TO BE DONE:
Using the data beneath, show every line that includes the word "scene".
****************************************
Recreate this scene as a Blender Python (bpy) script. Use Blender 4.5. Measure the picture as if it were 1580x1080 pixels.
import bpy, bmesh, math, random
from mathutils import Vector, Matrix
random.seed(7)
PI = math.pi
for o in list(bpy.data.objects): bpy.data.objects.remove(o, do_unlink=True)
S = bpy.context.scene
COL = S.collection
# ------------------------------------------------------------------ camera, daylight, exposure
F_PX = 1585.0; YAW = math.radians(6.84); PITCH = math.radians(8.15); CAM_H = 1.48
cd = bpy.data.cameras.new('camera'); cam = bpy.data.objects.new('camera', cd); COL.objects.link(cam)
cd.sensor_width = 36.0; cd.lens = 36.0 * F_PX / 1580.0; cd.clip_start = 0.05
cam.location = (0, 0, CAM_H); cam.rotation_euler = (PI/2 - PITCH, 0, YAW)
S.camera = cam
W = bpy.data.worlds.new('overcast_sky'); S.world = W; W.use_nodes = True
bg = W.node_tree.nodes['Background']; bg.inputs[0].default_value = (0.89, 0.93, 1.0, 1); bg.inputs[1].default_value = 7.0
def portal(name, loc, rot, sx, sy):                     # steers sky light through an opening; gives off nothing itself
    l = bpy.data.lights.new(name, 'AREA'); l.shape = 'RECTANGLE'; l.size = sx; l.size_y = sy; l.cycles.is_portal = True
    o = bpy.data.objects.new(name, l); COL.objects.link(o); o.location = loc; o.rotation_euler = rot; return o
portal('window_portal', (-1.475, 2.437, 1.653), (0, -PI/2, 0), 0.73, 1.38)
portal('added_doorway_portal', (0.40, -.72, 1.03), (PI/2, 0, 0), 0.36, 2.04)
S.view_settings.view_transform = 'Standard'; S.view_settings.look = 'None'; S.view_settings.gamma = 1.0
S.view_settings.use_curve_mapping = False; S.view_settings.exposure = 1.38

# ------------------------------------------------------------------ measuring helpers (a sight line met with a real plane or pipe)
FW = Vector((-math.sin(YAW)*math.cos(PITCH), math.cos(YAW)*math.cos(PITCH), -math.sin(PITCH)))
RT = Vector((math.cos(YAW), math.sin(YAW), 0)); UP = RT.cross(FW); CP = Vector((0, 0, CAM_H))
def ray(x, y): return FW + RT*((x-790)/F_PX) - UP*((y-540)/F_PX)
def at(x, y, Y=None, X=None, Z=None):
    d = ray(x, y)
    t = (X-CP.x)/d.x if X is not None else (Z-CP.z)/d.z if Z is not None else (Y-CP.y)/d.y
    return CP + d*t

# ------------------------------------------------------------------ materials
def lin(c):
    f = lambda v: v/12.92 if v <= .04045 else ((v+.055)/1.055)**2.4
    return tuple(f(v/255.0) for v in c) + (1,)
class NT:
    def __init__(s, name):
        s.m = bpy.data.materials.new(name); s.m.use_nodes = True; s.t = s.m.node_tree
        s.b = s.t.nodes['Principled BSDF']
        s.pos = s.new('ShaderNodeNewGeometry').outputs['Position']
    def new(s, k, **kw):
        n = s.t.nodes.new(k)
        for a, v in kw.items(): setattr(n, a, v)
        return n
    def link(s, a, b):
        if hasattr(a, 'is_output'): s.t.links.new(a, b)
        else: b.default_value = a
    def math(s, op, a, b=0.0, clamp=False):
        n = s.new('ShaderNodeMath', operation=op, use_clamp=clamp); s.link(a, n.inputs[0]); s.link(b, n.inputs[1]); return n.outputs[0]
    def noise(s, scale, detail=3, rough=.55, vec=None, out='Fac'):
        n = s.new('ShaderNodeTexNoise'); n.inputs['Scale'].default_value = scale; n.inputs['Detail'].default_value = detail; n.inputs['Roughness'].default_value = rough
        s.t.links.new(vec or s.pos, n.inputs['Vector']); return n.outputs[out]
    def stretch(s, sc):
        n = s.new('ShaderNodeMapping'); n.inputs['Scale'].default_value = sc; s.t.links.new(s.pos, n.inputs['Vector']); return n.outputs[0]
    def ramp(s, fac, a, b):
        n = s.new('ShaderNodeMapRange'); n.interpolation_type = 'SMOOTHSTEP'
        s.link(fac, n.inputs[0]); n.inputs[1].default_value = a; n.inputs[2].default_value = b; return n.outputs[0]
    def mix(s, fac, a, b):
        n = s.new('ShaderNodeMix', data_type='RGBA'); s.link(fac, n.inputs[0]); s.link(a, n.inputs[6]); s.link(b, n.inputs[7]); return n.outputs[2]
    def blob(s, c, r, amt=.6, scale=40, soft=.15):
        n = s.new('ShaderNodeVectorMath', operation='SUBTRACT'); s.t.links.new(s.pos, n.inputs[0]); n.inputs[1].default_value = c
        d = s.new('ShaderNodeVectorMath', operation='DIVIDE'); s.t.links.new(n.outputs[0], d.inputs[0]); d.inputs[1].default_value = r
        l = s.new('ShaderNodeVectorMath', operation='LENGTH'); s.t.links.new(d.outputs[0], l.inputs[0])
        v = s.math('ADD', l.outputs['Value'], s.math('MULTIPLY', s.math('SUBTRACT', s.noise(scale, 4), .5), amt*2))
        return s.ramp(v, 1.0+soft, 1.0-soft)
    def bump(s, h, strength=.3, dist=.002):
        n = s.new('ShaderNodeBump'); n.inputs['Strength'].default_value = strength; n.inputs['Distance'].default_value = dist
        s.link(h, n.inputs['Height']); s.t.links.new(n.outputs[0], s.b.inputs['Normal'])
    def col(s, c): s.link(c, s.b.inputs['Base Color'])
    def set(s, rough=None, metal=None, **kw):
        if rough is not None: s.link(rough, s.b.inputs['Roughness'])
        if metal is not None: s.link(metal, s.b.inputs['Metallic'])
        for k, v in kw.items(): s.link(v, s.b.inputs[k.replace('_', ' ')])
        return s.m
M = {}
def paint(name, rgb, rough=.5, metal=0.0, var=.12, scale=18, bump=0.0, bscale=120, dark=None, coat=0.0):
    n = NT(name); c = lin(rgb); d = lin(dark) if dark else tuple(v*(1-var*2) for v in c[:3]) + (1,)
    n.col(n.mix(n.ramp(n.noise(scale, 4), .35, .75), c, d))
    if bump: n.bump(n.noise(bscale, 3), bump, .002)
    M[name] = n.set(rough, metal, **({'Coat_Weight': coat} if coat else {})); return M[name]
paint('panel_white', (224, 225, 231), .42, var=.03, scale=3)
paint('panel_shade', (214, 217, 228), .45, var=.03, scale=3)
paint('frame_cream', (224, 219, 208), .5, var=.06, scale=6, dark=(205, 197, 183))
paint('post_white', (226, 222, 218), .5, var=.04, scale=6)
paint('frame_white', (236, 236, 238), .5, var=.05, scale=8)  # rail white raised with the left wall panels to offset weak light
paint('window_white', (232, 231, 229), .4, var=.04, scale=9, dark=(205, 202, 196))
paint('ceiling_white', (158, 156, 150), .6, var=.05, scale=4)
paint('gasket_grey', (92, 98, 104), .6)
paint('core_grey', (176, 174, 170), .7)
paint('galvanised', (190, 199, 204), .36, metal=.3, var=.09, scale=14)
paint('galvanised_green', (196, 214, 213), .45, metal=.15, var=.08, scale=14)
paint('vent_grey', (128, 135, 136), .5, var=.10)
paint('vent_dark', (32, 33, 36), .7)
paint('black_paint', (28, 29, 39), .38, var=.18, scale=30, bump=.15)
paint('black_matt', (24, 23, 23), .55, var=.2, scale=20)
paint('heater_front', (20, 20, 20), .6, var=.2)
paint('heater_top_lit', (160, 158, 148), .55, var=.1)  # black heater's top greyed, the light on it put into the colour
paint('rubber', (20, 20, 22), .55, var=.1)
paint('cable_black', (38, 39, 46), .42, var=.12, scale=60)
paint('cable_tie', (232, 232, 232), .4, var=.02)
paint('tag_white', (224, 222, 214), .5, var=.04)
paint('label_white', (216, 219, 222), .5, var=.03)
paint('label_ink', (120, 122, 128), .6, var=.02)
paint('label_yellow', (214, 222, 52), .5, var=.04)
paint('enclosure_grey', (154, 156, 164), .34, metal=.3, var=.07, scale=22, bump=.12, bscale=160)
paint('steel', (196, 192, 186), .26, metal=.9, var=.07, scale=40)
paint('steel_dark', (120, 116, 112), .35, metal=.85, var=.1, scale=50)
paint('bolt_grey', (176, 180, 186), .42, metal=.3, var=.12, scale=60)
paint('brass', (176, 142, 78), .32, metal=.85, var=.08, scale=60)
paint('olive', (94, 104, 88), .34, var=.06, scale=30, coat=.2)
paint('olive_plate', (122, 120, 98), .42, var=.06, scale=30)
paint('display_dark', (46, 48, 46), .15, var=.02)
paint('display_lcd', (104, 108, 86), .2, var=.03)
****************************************
FINAL ANSWER:
Recreate this scene as a Blender Python (bpy) script. Use Blender 4.5. Measure the picture as if it were 1580x1080 pixels.
S = bpy.context.scene